Questo grande mistero dell’Incarnazione del Verbo divino crede e trasmette la Chiesa lungo i secoli. Eventi che nella loro misura storica e geografica sono modesti.
Vivendo così, nella gioia obbediente al piano divino, Maria è divenuta la Madre del Figlio e Giuseppe lo Sposo della Vergine. Accettando una vocazione singolare e irripetibile, le loro aspirazioni umane sono state elevate da Dio a più alto significato di redenzione.
La Chiesa venera san Giuseppe Custode del Redentore: la sua premurosa e fedele guardia per la madre e il bambino l’ha reso il padre della divina provvidenza, perché come ha provveduto nella vita per i suoi più cari familiari, così custodisce e provvede quei beni che abbisognano alla Chiesa che è difatti l’eredità più cara che il Cristo, Figlio della Vergine, ha voluto istituire.
Nella gioia è vissuta Maria che premurosa si è recata dalla cugina Elisabetta per prodigare le cure del caso. La carità è un bene che per sua natura è effusivo; non si può tenere per sé; così la sapienza, pacifica e verace, è un bene che non si custodisce gelosamente per sé.
Sotto l’impulso dello Spirito Santo Maria, già piena di grazia prima del divino concepimento, effonde il suo premuroso affetto per la sua parente; Elisabetta, colma di Spirito, dopo aver concepito Giovanni, è tra le cose più care. L’intima gioia di accudire e la familiare fatica di generare si intrecciano in un bozzetto realistico che sant’Ambrogio ha commentato così: «se c’è una sola madre di Cristo secondo la carne, secondo la fede, invece, Cristo è il frutto di tutti, poiché ogni anima riceve il Verbo di Dio, purché, immacolata e immune da vizi, custodisca la castità con intemerato pudore» («Commento su san Luca», 2, 26-27)

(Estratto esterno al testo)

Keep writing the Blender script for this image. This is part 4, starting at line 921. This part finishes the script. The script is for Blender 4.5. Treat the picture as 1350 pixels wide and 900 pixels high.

Questo è il nucleo della gioia: l’impegno di vivere secondo il mistero di elezione, superando di far valere un desiderio come piacere personale. La responsabilità della gioia comporta di affidarsi a ciò che Dio dispone per l’anima e, accettando serenamente la Provvidenza divina, crescere di gioia in gioia, come di gloria in gloria.